### Raw data
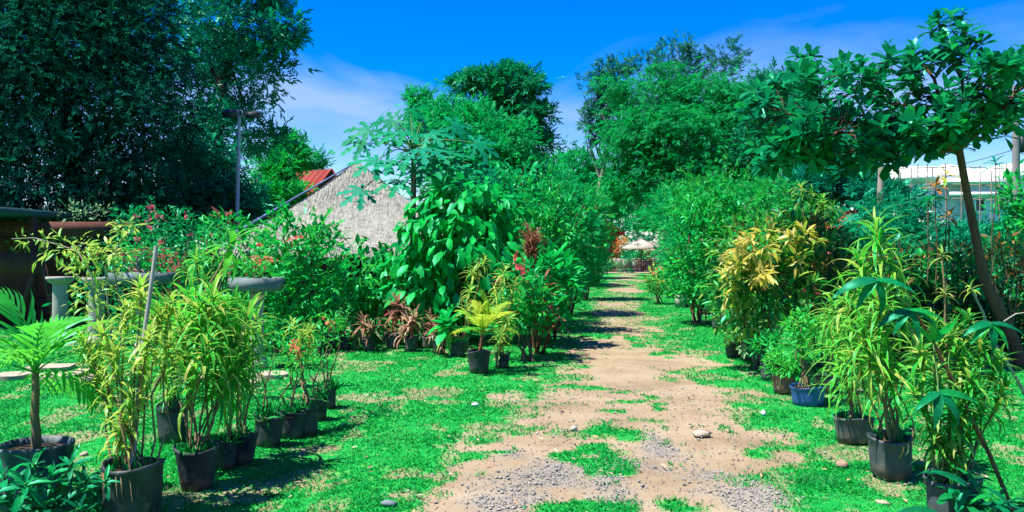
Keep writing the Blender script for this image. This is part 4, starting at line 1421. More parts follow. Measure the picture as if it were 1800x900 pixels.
# paved yard beyond the lawn
pv = MB().add([(5.5, 56.5, .004), (16, 56.5, .004), (16, 74, .004), (5.5, 74, .004)], [(0, 1, 2, 3)]).build('paving', M['pave_pink'], None, kind='structure', smooth=False)
t = thing('low_wall', 'low pale block wall at the back of the far yard', 'wall', W(1095, 440, 67) * np.array([1, 1, 0]))
for i in range(9):
    x0 = W(1060, 0, 67)[0] + i * .75
    MB().box((x0 + .01, 66.9 + .02 * (i % 2), .004), (x0 + .74, 67.2, .82 + .05 * (i % 2))).build('block', M['concrete'], t, smooth=False)

# ------------------------------------------------------------------ trees
# far wood that closes the view
lb = []
for i in range(46):
    x = -75 + i * 3.6 + rng.normal() * 1.2
    lb.append((np.array([x, 92 + rng.normal() * 3, rng.uniform(1.5, 3.5)]), np.array([3.2, 3.0, rng.uniform(2.5, 4.5)])))
P, Rm, sc, T = cloud(lb, 16000, 1.0, clump=.3, per=12)
mb = MB(); ii = rng.integers(0, 3, len(P))
for k in range(3):
    s = ii == k
    mb.inst(SPR[k], P[s], Rm[s], sc[s], T[s])
fw = mb.build('far_wood', M['mid_dark'], None, kind='stuff', smooth=False)
tag(fw, 'dark green wood closing the view behind the garden', 'trees')


def up_pts(px0, d, ztop, px1=None, n=6, wob=.04):
    b = W(px0, 440, d); b[2] = -.05
    t = W(px1 if px1 is not None else px0, 440, d); t[2] = ztop
    return curve_pts(b, t, n, wob)


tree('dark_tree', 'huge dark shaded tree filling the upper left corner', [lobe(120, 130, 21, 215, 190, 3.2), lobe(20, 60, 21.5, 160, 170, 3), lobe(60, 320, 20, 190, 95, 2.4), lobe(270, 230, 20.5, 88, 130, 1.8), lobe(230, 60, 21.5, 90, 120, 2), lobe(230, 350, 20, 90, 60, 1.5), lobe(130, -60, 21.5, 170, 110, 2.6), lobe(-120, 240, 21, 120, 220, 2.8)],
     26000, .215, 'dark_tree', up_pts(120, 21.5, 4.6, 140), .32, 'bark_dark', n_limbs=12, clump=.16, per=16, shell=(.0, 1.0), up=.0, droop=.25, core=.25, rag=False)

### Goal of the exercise
Make an exact copy of all the material, but keep the pictures out of it.

### Task output
Keep writing the Blender script for this image. This is part 4, starting at line 1421. More parts follow. Measure the picture as if it were 1800x900 pixels.
# paved yard beyond the lawn
pv = MB().add([(5.5, 56.5, .004), (16, 56.5, .004), (16, 74, .004), (5.5, 74, .004)], [(0, 1, 2, 3)]).build('paving', M['pave_pink'], None, kind='structure', smooth=False)
t = thing('low_wall', 'low pale block wall at the back of the far yard', 'wall', W(1095, 440, 67) * np.array([1, 1, 0]))
for i in range(9):
    x0 = W(1060, 0, 67)[0] + i * .75
    MB().box((x0 + .01, 66.9 + .02 * (i % 2), .004), (x0 + .74, 67.2, .82 + .05 * (i % 2))).build('block', M['concrete'], t, smooth=False)

# ------------------------------------------------------------------ trees
# far wood that closes the view
lb = []
for i in range(46):
    x = -75 + i * 3.6 + rng.normal() * 1.2
    lb.append((np.array([x, 92 + rng.normal() * 3, rng.uniform(1.5, 3.5)]), np.array([3.2, 3.0, rng.uniform(2.5, 4.5)])))
P, Rm, sc, T = cloud(lb, 16000, 1.0, clump=.3, per=12)
mb = MB(); ii = rng.integers(0, 3, len(P))
for k in range(3):
    s = ii == k
    mb.inst(SPR[k], P[s], Rm[s], sc[s], T[s])
fw = mb.build('far_wood', M['mid_dark'], None, kind='stuff', smooth=False)
tag(fw, 'dark green wood closing the view behind the garden', 'trees')


def up_pts(px0, d, ztop, px1=None, n=6, wob=.04):
    b = W(px0, 440, d); b[2] = -.05
    t = W(px1 if px1 is not None else px0, 440, d); t[2] = ztop
    return curve_pts(b, t, n, wob)


tree('dark_tree', 'huge dark shaded tree filling the upper left corner', [lobe(120, 130, 21, 215, 190, 3.2), lobe(20, 60, 21.5, 160, 170, 3), lobe(60, 320, 20, 190, 95, 2.4), lobe(270, 230, 20.5, 88, 130, 1.8), lobe(230, 60, 21.5, 90, 120, 2), lobe(230, 350, 20, 90, 60, 1.5), lobe(130, -60, 21.5, 170, 110, 2.6), lobe(-120, 240, 21, 120, 220, 2.8)],
     26000, .215, 'dark_tree', up_pts(120, 21.5, 4.6, 140), .32, 'bark_dark', n_limbs=12, clump=.16, per=16, shell=(.0, 1.0), up=.0, droop=.25, core=.25, rag=False)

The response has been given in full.